* **What you need to do**: Using the data below, output the first line and every line after it up to and including the line containing "rnd = random.Random(7)", exactly as written and with nothing added.

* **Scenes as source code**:

= = = =

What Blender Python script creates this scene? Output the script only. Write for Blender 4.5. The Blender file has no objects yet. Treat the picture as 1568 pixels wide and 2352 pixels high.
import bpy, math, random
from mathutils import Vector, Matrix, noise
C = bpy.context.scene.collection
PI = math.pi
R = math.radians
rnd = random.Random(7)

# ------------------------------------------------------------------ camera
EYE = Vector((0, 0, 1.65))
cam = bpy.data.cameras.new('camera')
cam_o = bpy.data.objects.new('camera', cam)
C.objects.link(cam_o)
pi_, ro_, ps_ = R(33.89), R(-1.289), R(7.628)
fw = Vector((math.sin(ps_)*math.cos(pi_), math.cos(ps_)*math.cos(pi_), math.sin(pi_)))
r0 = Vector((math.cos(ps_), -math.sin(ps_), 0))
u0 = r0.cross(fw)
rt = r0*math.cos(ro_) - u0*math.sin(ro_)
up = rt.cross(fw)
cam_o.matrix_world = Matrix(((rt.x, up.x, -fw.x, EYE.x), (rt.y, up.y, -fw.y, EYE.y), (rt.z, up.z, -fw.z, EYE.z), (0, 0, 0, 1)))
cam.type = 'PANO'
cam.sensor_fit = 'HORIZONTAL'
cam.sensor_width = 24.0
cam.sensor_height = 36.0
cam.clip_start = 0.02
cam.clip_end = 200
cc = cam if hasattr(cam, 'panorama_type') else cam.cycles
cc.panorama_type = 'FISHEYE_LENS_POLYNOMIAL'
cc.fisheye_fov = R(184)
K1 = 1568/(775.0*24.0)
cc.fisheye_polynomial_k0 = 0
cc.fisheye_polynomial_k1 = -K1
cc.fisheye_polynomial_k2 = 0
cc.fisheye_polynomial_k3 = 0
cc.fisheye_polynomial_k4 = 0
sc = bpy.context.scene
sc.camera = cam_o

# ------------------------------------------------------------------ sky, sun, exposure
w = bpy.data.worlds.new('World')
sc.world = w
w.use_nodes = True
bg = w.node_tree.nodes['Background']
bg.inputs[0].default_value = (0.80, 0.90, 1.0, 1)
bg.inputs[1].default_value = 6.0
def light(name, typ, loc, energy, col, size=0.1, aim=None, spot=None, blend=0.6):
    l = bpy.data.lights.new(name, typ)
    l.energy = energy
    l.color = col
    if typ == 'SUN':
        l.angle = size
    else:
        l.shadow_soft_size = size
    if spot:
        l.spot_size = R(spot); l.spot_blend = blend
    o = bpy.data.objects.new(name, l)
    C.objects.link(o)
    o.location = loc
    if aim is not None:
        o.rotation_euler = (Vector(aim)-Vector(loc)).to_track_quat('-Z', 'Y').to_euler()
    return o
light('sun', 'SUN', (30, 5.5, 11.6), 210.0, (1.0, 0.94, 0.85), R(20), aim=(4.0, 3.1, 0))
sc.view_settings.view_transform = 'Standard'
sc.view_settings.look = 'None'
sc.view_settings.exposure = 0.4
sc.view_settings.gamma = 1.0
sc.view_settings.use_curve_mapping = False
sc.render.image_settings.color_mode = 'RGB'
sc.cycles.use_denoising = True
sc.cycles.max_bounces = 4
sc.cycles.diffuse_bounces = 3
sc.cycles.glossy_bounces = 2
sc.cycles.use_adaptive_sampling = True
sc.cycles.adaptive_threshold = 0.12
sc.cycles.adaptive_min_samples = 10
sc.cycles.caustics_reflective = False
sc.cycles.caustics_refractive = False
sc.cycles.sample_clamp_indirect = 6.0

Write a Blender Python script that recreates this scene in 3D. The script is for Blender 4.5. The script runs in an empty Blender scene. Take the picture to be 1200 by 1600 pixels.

= = = =

* **Expected output**:
What Blender Python script creates this scene? Output the script only. Write for Blender 4.5. The Blender file has no objects yet. Treat the picture as 1568 pixels wide and 2352 pixels high.
import bpy, math, random
from mathutils import Vector, Matrix, noise
C = bpy.context.scene.collection
PI = math.pi
R = math.radians
rnd = random.Random(7)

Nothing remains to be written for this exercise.